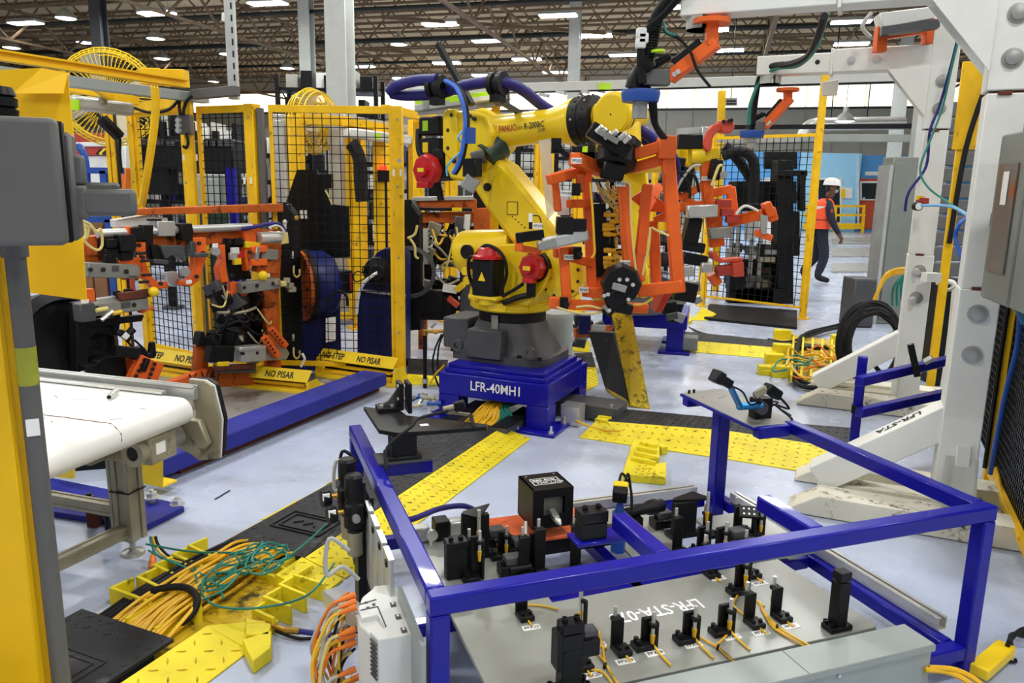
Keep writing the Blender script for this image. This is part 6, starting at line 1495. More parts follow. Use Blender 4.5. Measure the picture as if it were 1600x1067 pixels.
# black valve cluster left
rn = random.Random(21)
cl_ = T('valve_cluster', 'black valve cluster behind the yellow guard panel on the welding fixture', 'valve block', L_(185, 390))
for i in range(11):
    x, y = 165+rn.uniform(0, 38), 372+rn.uniform(0, 34); s = rn.uniform(.05, .10)
    MB().box(L_(x, y, .04+rn.uniform(0, .07)), (s, s*.8, s*rn.uniform(.6, 1.2)), RL).obj('valve', 'black' if i % 3 else 'black_steel', cl_, bev=.004)
for k, pl in enumerate(([(130, 350), (138, 356), (136, 370), (128, 374)], [(128, 346), (134, 362), (130, 376)], [(130, 376), (145, 388), (155, 390), (160, 380), (157, 358), (152, 362), (140, 352)], [(126, 344), (140, 350), (150, 364)])):
    MB().tube([L_(x, y, .2) for x, y in pl], .008, n=6).obj('cable', 'cable_yellow_pale', cl_)
# lower left clamps
c4 = T('welding_clamp', 'grey tilted clamp cylinder with yellow plugs, lower left of the welding fixture', 'clamp', L_(170, 490))
MB().bar(L_(120, 486, .1), L_(226, 473, .1), .10, .08).obj('cylinder', 'cast_grey', c4, bev=.006)
lbar(120, 489, 143, 486, .10, .11, .13, 'charcoal', 'end_block', par=c4)
for x0, y0, x1, y1, m_ in ((150, 485, 168, 482, 'cable_yellow_pale'), (176, 490, 190, 487, 'cable_yellow'), (165, 494, 176, 486, 'bright_steel'), (158, 500, 166, 494, 'bright_steel')):
    MB().cyl(L_(x0, y0, .19), L_(x1, y1, .19), .014, n=8).obj('plug', m_, c4)
lpoly([(218, 466), (228, 464), (228, 484), (236, 481), (240, 478), (242, 482), (222, 490)], .06, .12, 'tool_orange', 'jaw', c4)
lbar(185, 464, 234, 457, .045, .05, .14, 'rust', 'lever', par=c4); MB().sph(L_(240, 456, .18), .034, 16).obj('knob', 'sign_yellow', c4)
lpoly([(182, 455), (188, 454), (192, 459), (198, 460), (199, 452), (206, 452), (222, 456), (222, 462), (184, 470)], .05, .06, 'black', 'lever_mount', c4)
lbar(150, 468, 180, 464, .02, .02, .1, 'bright_steel', 'rod', par=c4)
lpoly([(131, 452), (148, 451), (149, 470), (133, 474)], .06, .1, 'tool_orange', 'stop', c4); lpoly([(127, 468), (139, 467), (139, 474), (127, 475)], .004, .17, 'label_white', 'tag', c4)
c5 = T('welding_clamp', 'black slanted clamp with two perforated orange arms above the conveyor end', 'clamp', L_(225, 570))
for x0, y0, x1, y1 in ((228, 558, 206, 600), (243, 565, 228, 604)):
    lbar(x0, y0, x1, y1, .10, .06, .12, 'tool_orange', 'arm', par=c5)
    for k in range(5):
        t = (k+.5)/5; q = L_(x0+(x1-x0)*t, y0+(y1-y0)*t, .155); MB().cyl(q, q+LN*.004, .014, n=8).obj('hole', 'ink', c5)
lbar(230, 560, 222, 580, .03, .05, .16, 'black', 'spine', par=c5)
lbar(178, 548, 214, 551, .07, .07, .12, 'black', 'cylinder', par=c5); lpoly([(208, 546), (226, 542), (234, 556), (214, 564)], .08, .12, 'black_steel', 'knuckle', c5)
lpoly([(238, 536), (243, 534), (245, 556), (240, 560), (226, 560), (236, 552)], .05, .14, 'black', 'tip', c5)
lpoly([(152, 565), (165, 558), (196, 556), (200, 592), (152, 596)], .14, .05, 'black', 'base_block', c5); lpoly([(134, 572), (154, 568), (156, 590), (136, 594)], .12, .06, 'black_steel', 'base_block', c5)
lpoly([(198, 556), (210, 556), (206, 592), (196, 592)], .05, .02, 'old_orange', 'stand', c5)
c6 = T('sensor_pair', 'small black sensor arm on two thin rods above the conveyor rail', 'sensor', L_(205, 530))
lbar(186, 518, 202, 530, .05, .04, .1, 'black', 'body', par=c6); lbar(192, 522, 199, 528, .03, .042, .12, 'label_white', 'label', par=c6)
MB().cyl(L_(200, 522, .1), L_(208, 514, .1), .025, n=10).obj('lens', 'black', c6)
MB().cyl(L_(196, 530, .1), L_(216, 552, .12), .008, n=6).obj('rod', 'black_steel', c6); MB().cyl(L_(210, 531, .1), L_(228, 548, .12), .008, n=6).obj('rod', 'black_steel', c6)
# big black end plates and wheel at the left
hd = T('headstock_plate', 'dark headstock with big wheel behind the conveyor, left end of the fixture', 'headstock', L_(90, 540))
MB().lathe(L_(78, 545, -.35), L_(112, 540, -.12), [(0, 0), (.34, 0), (.36, .2), (.36, .8), (.30, 1), (.28, .8), (0, .8)], 36).obj('wheel', 'black', hd)
lpoly([(40, 462), (122, 470), (122, 600), (40, 600)], .05, -.32, 'black', 'back_plate', hd)
lpoly([(120, 474), (140, 472), (143, 505), (178, 512), (182, 474), (190, 474), (186, 525), (172, 524), (150, 520), (140, 530), (166, 536), (160, 546), (140, 545), (136, 600), (121, 602)], .10, -.03, 'black', 'fixture_end', hd)
lpoly([(136, 500), (226, 492), (222, 502), (188, 506), (186, 520), (178, 520), (176, 508), (140, 512)], .05, -.02, 'black', 'fixture_bar', hd)
lpoly([(126, 580), (134, 579), (134, 588), (126, 589)], .003, .04, 'label_white', 'sticker', hd)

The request
Without the pictures, transcribe the listing above exactly.

Correct output
Keep writing the Blender script for this image. This is part 6, starting at line 1495. More parts follow. Use Blender 4.5. Measure the picture as if it were 1600x1067 pixels.
# black valve cluster left
rn = random.Random(21)
cl_ = T('valve_cluster', 'black valve cluster behind the yellow guard panel on the welding fixture', 'valve block', L_(185, 390))
for i in range(11):
    x, y = 165+rn.uniform(0, 38), 372+rn.uniform(0, 34); s = rn.uniform(.05, .10)
    MB().box(L_(x, y, .04+rn.uniform(0, .07)), (s, s*.8, s*rn.uniform(.6, 1.2)), RL).obj('valve', 'black' if i % 3 else 'black_steel', cl_, bev=.004)
for k, pl in enumerate(([(130, 350), (138, 356), (136, 370), (128, 374)], [(128, 346), (134, 362), (130, 376)], [(130, 376), (145, 388), (155, 390), (160, 380), (157, 358), (152, 362), (140, 352)], [(126, 344), (140, 350), (150, 364)])):
    MB().tube([L_(x, y, .2) for x, y in pl], .008, n=6).obj('cable', 'cable_yellow_pale', cl_)
# lower left clamps
c4 = T('welding_clamp', 'grey tilted clamp cylinder with yellow plugs, lower left of the welding fixture', 'clamp', L_(170, 490))
MB().bar(L_(120, 486, .1), L_(226, 473, .1), .10, .08).obj('cylinder', 'cast_grey', c4, bev=.006)
lbar(120, 489, 143, 486, .10, .11, .13, 'charcoal', 'end_block', par=c4)
for x0, y0, x1, y1, m_ in ((150, 485, 168, 482, 'cable_yellow_pale'), (176, 490, 190, 487, 'cable_yellow'), (165, 494, 176, 486, 'bright_steel'), (158, 500, 166, 494, 'bright_steel')):
    MB().cyl(L_(x0, y0, .19), L_(x1, y1, .19), .014, n=8).obj('plug', m_, c4)
lpoly([(218, 466), (228, 464), (228, 484), (236, 481), (240, 478), (242, 482), (222, 490)], .06, .12, 'tool_orange', 'jaw', c4)
lbar(185, 464, 234, 457, .045, .05, .14, 'rust', 'lever', par=c4); MB().sph(L_(240, 456, .18), .034, 16).obj('knob', 'sign_yellow', c4)
lpoly([(182, 455), (188, 454), (192, 459), (198, 460), (199, 452), (206, 452), (222, 456), (222, 462), (184, 470)], .05, .06, 'black', 'lever_mount', c4)
lbar(150, 468, 180, 464, .02, .02, .1, 'bright_steel', 'rod', par=c4)
lpoly([(131, 452), (148, 451), (149, 470), (133, 474)], .06, .1, 'tool_orange', 'stop', c4); lpoly([(127, 468), (139, 467), (139, 474), (127, 475)], .004, .17, 'label_white', 'tag', c4)
c5 = T('welding_clamp', 'black slanted clamp with two perforated orange arms above the conveyor end', 'clamp', L_(225, 570))
for x0, y0, x1, y1 in ((228, 558, 206, 600), (243, 565, 228, 604)):
    lbar(x0, y0, x1, y1, .10, .06, .12, 'tool_orange', 'arm', par=c5)
    for k in range(5):
        t = (k+.5)/5; q = L_(x0+(x1-x0)*t, y0+(y1-y0)*t, .155); MB().cyl(q, q+LN*.004, .014, n=8).obj('hole', 'ink', c5)
lbar(230, 560, 222, 580, .03, .05, .16, 'black', 'spine', par=c5)
lbar(178, 548, 214, 551, .07, .07, .12, 'black', 'cylinder', par=c5); lpoly([(208, 546), (226, 542), (234, 556), (214, 564)], .08, .12, 'black_steel', 'knuckle', c5)
lpoly([(238, 536), (243, 534), (245, 556), (240, 560), (226, 560), (236, 552)], .05, .14, 'black', 'tip', c5)
lpoly([(152, 565), (165, 558), (196, 556), (200, 592), (152, 596)], .14, .05, 'black', 'base_block', c5); lpoly([(134, 572), (154, 568), (156, 590), (136, 594)], .12, .06, 'black_steel', 'base_block', c5)
lpoly([(198, 556), (210, 556), (206, 592), (196, 592)], .05, .02, 'old_orange', 'stand', c5)
c6 = T('sensor_pair', 'small black sensor arm on two thin rods above the conveyor rail', 'sensor', L_(205, 530))
lbar(186, 518, 202, 530, .05, .04, .1, 'black', 'body', par=c6); lbar(192, 522, 199, 528, .03, .042, .12, 'label_white', 'label', par=c6)
MB().cyl(L_(200, 522, .1), L_(208, 514, .1), .025, n=10).obj('lens', 'black', c6)
MB().cyl(L_(196, 530, .1), L_(216, 552, .12), .008, n=6).obj('rod', 'black_steel', c6); MB().cyl(L_(210, 531, .1), L_(228, 548, .12), .008, n=6).obj('rod', 'black_steel', c6)
# big black end plates and wheel at the left
hd = T('headstock_plate', 'dark headstock with big wheel behind the conveyor, left end of the fixture', 'headstock', L_(90, 540))
MB().lathe(L_(78, 545, -.35), L_(112, 540, -.12), [(0, 0), (.34, 0), (.36, .2), (.36, .8), (.30, 1), (.28, .8), (0, .8)], 36).obj('wheel', 'black', hd)
lpoly([(40, 462), (122, 470), (122, 600), (40, 600)], .05, -.32, 'black', 'back_plate', hd)
lpoly([(120, 474), (140, 472), (143, 505), (178, 512), (182, 474), (190, 474), (186, 525), (172, 524), (150, 520), (140, 530), (166, 536), (160, 546), (140, 545), (136, 600), (121, 602)], .10, -.03, 'black', 'fixture_end', hd)
lpoly([(136, 500), (226, 492), (222, 502), (188, 506), (186, 520), (178, 520), (176, 508), (140, 512)], .05, -.02, 'black', 'fixture_bar', hd)
lpoly([(126, 580), (134, 579), (134, 588), (126, 589)], .003, .04, 'label_white', 'sticker', hd)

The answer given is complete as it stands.